Опубликовано в журнале Иностранная литература, номер 2, 2022
Какие литературные ассоциации может вызвать Лувр? В прозе — роман «Западня» (1877) Э. Золя, в третьей главе которого описываются блуждания по музею невежественной свадебной процессии. В поэзии — стихотворение «Лебедь» Ш. Бодлера, включенное в раздел «Парижские картины» второго издания «Цветов зла» (1861). Символично, что именно в окрестностях Лувра, на площади Карусели, поэт начинает размышлять о судьбе города:
Это, в залежах памяти спавшее, слово
Вспомнил я, Карусель обойдя до конца.
Где ты, старый Париж? Как все чуждо и ново!
Изменяется город быстрей, чем сердца[1].
К этому же десятилетию относится следующая запись в дневнике Дега: «Джотто! Не мешай мне видеть Париж, а ты, Париж, не мешай мне видеть Джотто!» Налицо — отождествление Парижа и Лувра, имеющее не только художественно-историческое, но и политико-экономическое основание. «Если в былые времена один-единственный шедевр — знаменитая статуя Венеры Праксителя — привлекал в город Книд народы со всех концов света, скольких людей примут наши стены, призванные заключить в себе тысячи шедевров? Париж станет, осмелюсь сказать, столицей мира…»[2] — читаем в «Размышлениях о Национальном Музее» (1793) художника, коллекционера и торговца картинами Жан-Батиста Пьера Лебрена, занимавшего должность комиссара Лувра и отвечавшего за формирование и представление музейных коллекций вплоть до прихода к власти Наполеона Бонапарта. Именно в 1793 году Лувр, чья история начинается с крепостной башни, воздвигнутой королем Филиппом-Августом в конце XII века в одном из углов нынешнего Квадратного двора, официально становится музеем. Однако лишь по прошествии двух веков, когда министерство финансов покинет крыло Ришелье, музей сможет занять всю площадь огромного дворца. Энциклопедический проект, возрожденный в разгар Революции, оправдал самые амбициозные ожидания, о чем свидетельствует открытая в 1989 году стеклянная Пирамида, сделавшая музейное пространство намного более доступным.

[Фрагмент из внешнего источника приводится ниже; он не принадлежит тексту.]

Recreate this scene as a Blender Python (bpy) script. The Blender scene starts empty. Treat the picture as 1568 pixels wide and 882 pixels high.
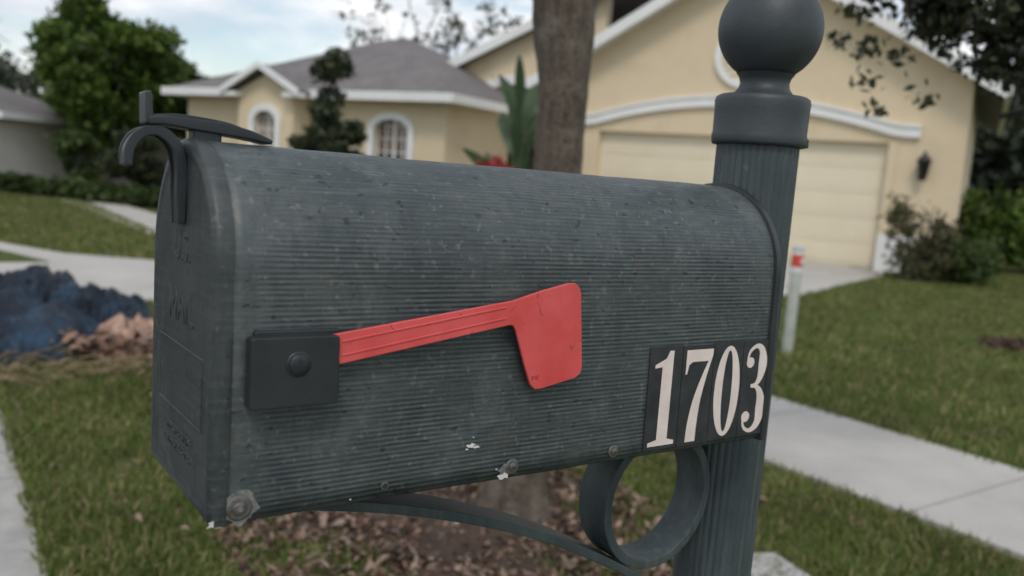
import bpy, bmesh, math, random
import numpy as np
from mathutils import Vector, Matrix, noise as mnoise
random.seed(7); rng=np.random.default_rng(11)
sc=bpy.context.scene
col=sc.collection
pi=math.pi
# ------------------------------------------------------------------ helpers
def link(o,parent=None):
    col.objects.link(o)
    if parent: o.parent=parent
    return o
def empty(name,loc=(0,0,0),rotz=0):
    e=bpy.data.objects.new(name,None); e.empty_display_size=.1; link(e); e.location=loc; e.rotation_euler=(0,0,rotz); return e
def mesh(name,v,f,mat=None,parent=None,smooth=False,loc=None):
    me=bpy.data.meshes.new(name); me.from_pydata([tuple(p) for p in v],[],f); me.update()
    o=bpy.data.objects.new(name,me)
    if mat: me.materials.append(mat)
    if smooth:
        for p in me.polygons: p.use_smooth=True
    if loc: o.location=loc
    return link(o,parent)
def npmesh(name,V,F,mat,parent=None,smooth=False):
    me=bpy.data.meshes.new(name); n=len(V); k=F.shape[1]
    me.vertices.add(n); me.vertices.foreach_set("co",V.astype(np.float32).ravel())
    me.loops.add(F.size); me.loops.foreach_set("vertex_index",F.astype(np.int32).ravel())
    me.polygons.add(len(F)); me.polygons.foreach_set("loop_start",np.arange(0,F.size,k,dtype=np.int32))
    me.polygons.foreach_set("loop_total",np.full(len(F),k,dtype=np.int32))
    me.update(); me.validate()
    if smooth: me.polygons.foreach_set("use_smooth",np.ones(len(F),dtype=bool))
    me.materials.append(mat)
    return link(bpy.data.objects.new(name,me),parent)
def box(name,a,b,mat,parent=None,bev=0,segs=2):
    x0,y0,z0=a;x1,y1,z1=b
    v=[(x0,y0,z0),(x1,y0,z0),(x1,y1,z0),(x0,y1,z0),(x0,y0,z1),(x1,y0,z1),(x1,y1,z1),(x0,y1,z1)]
    f=[(0,3,2,1),(4,5,6,7),(0,1,5,4),(1,2,6,5),(2,3,7,6),(3,0,4,7)]
    o=mesh(name,v,f,mat,parent)
    if bev: bevel(o,bev,segs)
    return o
def bevel(o,w,segs=2):
    m=o.modifiers.new("bev","BEVEL"); m.width=w; m.segments=segs; m.limit_method='ANGLE'; m.angle_limit=math.radians(35)
    for p in o.data.polygons: p.use_smooth=True
    w2=o.modifiers.new("wn","WEIGHTED_NORMAL"); w2.keep_sharp=False
def fixn(o):
    bm=bmesh.new(); bm.from_mesh(o.data); bmesh.ops.recalc_face_normals(bm,faces=bm.faces); bm.to_mesh(o.data); bm.free()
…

И все же именно дворцовое прошлое делает Лувр музеем с большой буквы — к такому выводу пришел известный французский искусствовед Пьер Шнайдер (1925–2013), автор фундаментальной монографии о Матиссе и книги «Луврские диалоги» (1972 — первое издание; 1991 — второе, расширенное), объединившей записи бесед с одиннадцатью современными художниками (среди них — Марк Шагал, Хуан Миро, Альберто Джакометти), которым Шнайдер предложил погулять вместе с ним по Лувру. Цель подобного эксперимента помогает понять предпосланное «диалогам» эссе «Сжечь Лувр»: Шнайдер хотел проверить на прочность ту связь, что установилась между художниками и музеем на заре его существования, показать неоднозначность отношения авангарда к традиции, обнаружить то вневременное, что роднит все эпохи искусства и называется «красотой». Анализируя причины и значение «музеефобии» художников последних ста лет, то есть со времен Эдуара Мане, Шнайдер часто обращается к Дега, портрет которого дополняет редкое свидетельство — воспоминания скромного современника «belle époque”, тезки известного археолога — венецианца Пьетро Романелли, родившегося в 1874 году и умершего в конце 1950-х. О его жизни мы знаем мало: в возрасте шестнадцати лет он отправляется совершенствоваться в немецком языке (на котором впоследствии сможет переписываться с Р. М. Рильке, влюбленным в его младшую сестру Адельмину) в Лейпциг, но уже на следующий год переезжает в Париж, где останется вплоть до 1939-го. В Париже Романелли настолько увлекается искусством, что по окончании Первой мировой войны будет регулярно читать лекции в Лувре. Впервые заметка «Как я познакомился с Дега» была опубликована 13 марта 1937 года в «Фигаро литтерер» — через двадцать лет после смерти художника, по случаю большой ретроспективной выставки в музее Оранжери.
[1] Перевод В. Левика.
[2] Réflexions sur le Muséum National par le citoyen Lebrun. — P. 4-5.